> [TO DO] Drop every picture. Then return, exactly, the lines from the beginning of the listing below through the one containing "SC.camera = cam".

> [DATA SEGMENT]
--- Begin ---

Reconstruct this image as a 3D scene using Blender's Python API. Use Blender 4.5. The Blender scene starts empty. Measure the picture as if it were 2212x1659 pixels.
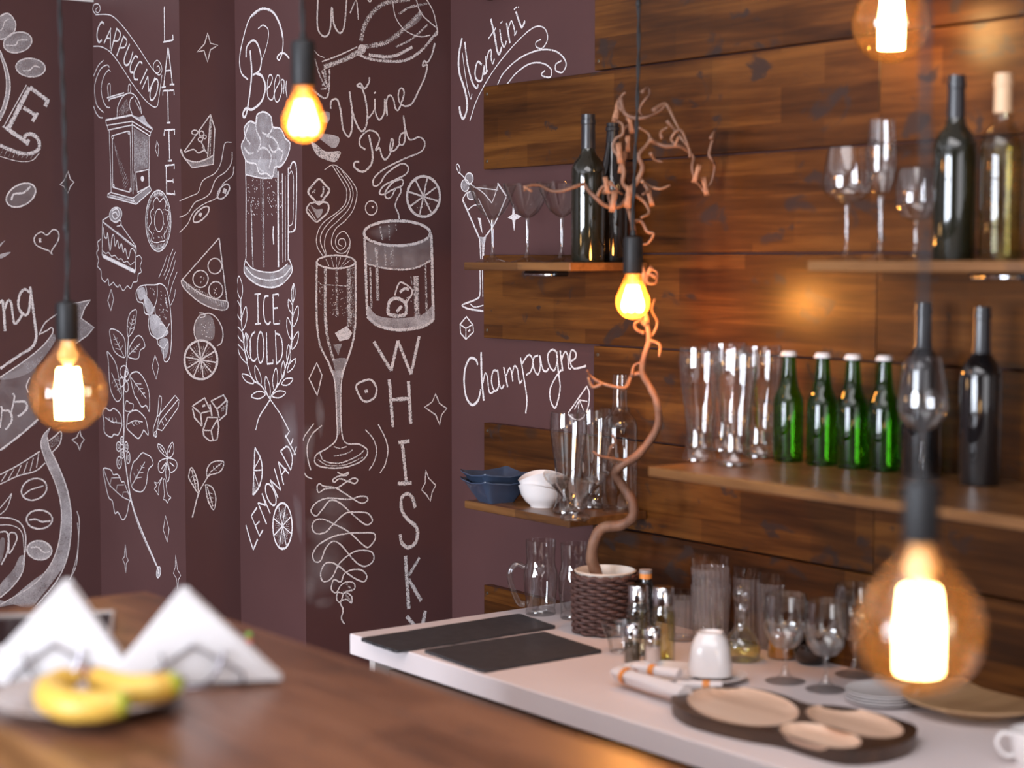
import bpy, bmesh, math, random
from mathutils import Vector, Matrix, noise as mnoise
from mathutils.geometry import tessellate_polygon

random.seed(11)
R = math.radians
SC = bpy.context.scene
COL = SC.collection

# ------------------------------------------------------------------ camera, light, exposure
F = 3900.0                      # focal length in pixels of the 2212 x 1659 frame
PITCH, YAW = R(3.96), R(37.0)
CAM = Vector((0, 0, 1.65))
cam_d = bpy.data.cameras.new('camera')
cam = bpy.data.objects.new('camera', cam_d); COL.objects.link(cam)
cam_d.sensor_width = 36.0
cam_d.lens = 36.0 * F / 2212.0
cam.location = CAM
cam.rotation_euler = (R(90) - PITCH, 0, -YAW)
cam_d.dof.use_dof = True
cam_d.dof.focus_distance = 4.2
cam_d.dof.aperture_fstop = 2.15
cam_d.clip_start = 0.02
SC.camera = cam

SC.view_settings.view_transform = 'Standard'
SC.view_settings.look = 'None'
SC.view_settings.gamma = 1.0
SC.view_settings.use_curve_mapping = False
SC.view_settings.exposure = 0.0
SC.cycles.use_denoising = True
SC.cycles.max_bounces = 6
SC.cycles.diffuse_bounces = 3
SC.cycles.glossy_bounces = 3
SC.cycles.transparent_max_bounces = 24
SC.cycles.use_adaptive_sampling = True
SC.cycles.adaptive_threshold = 0.04
SC.cycles.adaptive_min_samples = 16
SC.cycles.sample_clamp_indirect = 6.0
SC.cycles.caustics_reflective = False
SC.cycles.caustics_refractive = False

world = bpy.data.worlds.new('world'); SC.world = world
world.use_nodes = True
world.node_tree.nodes['Background'].inputs[0].default_value = (0.75, 0.82, 1.0, 1)
world.node_tree.nodes['Background'].inputs[1].default_value = 0.25

def area(name, loc, rot, sx, sy, power, col):
    d = bpy.data.lights.new(name, 'AREA'); d.shape = 'RECTANGLE'
    d.size, d.size_y, d.energy, d.color = sx, sy, power, col
    o = bpy.data.objects.new(name, d); COL.objects.link(o)
    o.location = loc; o.rotation_euler = rot
    return o
LX = -3.6                       # inner face of the wall with the windows
WINDOWS = [(0.15, 1.35, 0.50, 2.50), (1.70, 2.90, 0.50, 2.50)]      # y0, y1, z0, z1
for (y0, y1, z0, z1) in WINDOWS:                                     # daylight through the two tall windows
    area('daylight', (LX - 0.14, (y0 + y1) / 2, (z0 + z1) / 2), (0, R(-90), 0), z1 - z0, y1 - y0, 280.0, (0.82, 0.89, 1.0))
# white ceiling light panel above the room
area('ceiling_light', (0.7, 0.9, 2.70), (0, 0, 0), 1.5, 2.2, 44.0, (1.0, 0.97, 0.99))
# daylight from the glazed shop front behind the camera
area('daylight', (0.2, -2.64, 1.55), (R(90), 0, 0), 2.6, 1.8, 40.0, (0.95, 0.93, 0.95))

# ------------------------------------------------------------------ pixel -> place helpers
FH = Vector((math.sin(YAW), math.cos(YAW), 0)); RT = Vector((math.cos(YAW), -math.sin(YAW), 0)); ZZ = Vector((0, 0, 1))
FW = FH * math.cos(PITCH) - ZZ * math.sin(PITCH); UP = FH * math.sin(PITCH) + ZZ * math.cos(PITCH)
def ray(px, py): return FW + RT * ((px - 1106.0) / F) - UP * ((py - 829.5) / F)
def hit(px, py, axis, val):
    d = ray(px, py); return CAM + d * ((val - CAM[axis]) / d[axis])
def hx(px, py, X): return hit(px, py, 0, X)
def hy(px, py, Y): return hit(px, py, 1, Y)
def hz(px, py, Z): return hit(px, py, 2, Z)
def dep(px, py, D): return CAM + ray(px, py) * D
def depth_of(p): return (p - CAM).dot(FW)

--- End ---

> [RESULT FOR THIS EXERCISE]
Reconstruct this image as a 3D scene using Blender's Python API. Use Blender 4.5. The Blender scene starts empty. Measure the picture as if it were 2212x1659 pixels.
import bpy, bmesh, math, random
from mathutils import Vector, Matrix, noise as mnoise
from mathutils.geometry import tessellate_polygon

random.seed(11)
R = math.radians
SC = bpy.context.scene
COL = SC.collection

# ------------------------------------------------------------------ camera, light, exposure
F = 3900.0                      # focal length in pixels of the 2212 x 1659 frame
PITCH, YAW = R(3.96), R(37.0)
CAM = Vector((0, 0, 1.65))
cam_d = bpy.data.cameras.new('camera')
cam = bpy.data.objects.new('camera', cam_d); COL.objects.link(cam)
cam_d.sensor_width = 36.0
cam_d.lens = 36.0 * F / 2212.0
cam.location = CAM
cam.rotation_euler = (R(90) - PITCH, 0, -YAW)
cam_d.dof.use_dof = True
cam_d.dof.focus_distance = 4.2
cam_d.dof.aperture_fstop = 2.15
cam_d.clip_start = 0.02
SC.camera = cam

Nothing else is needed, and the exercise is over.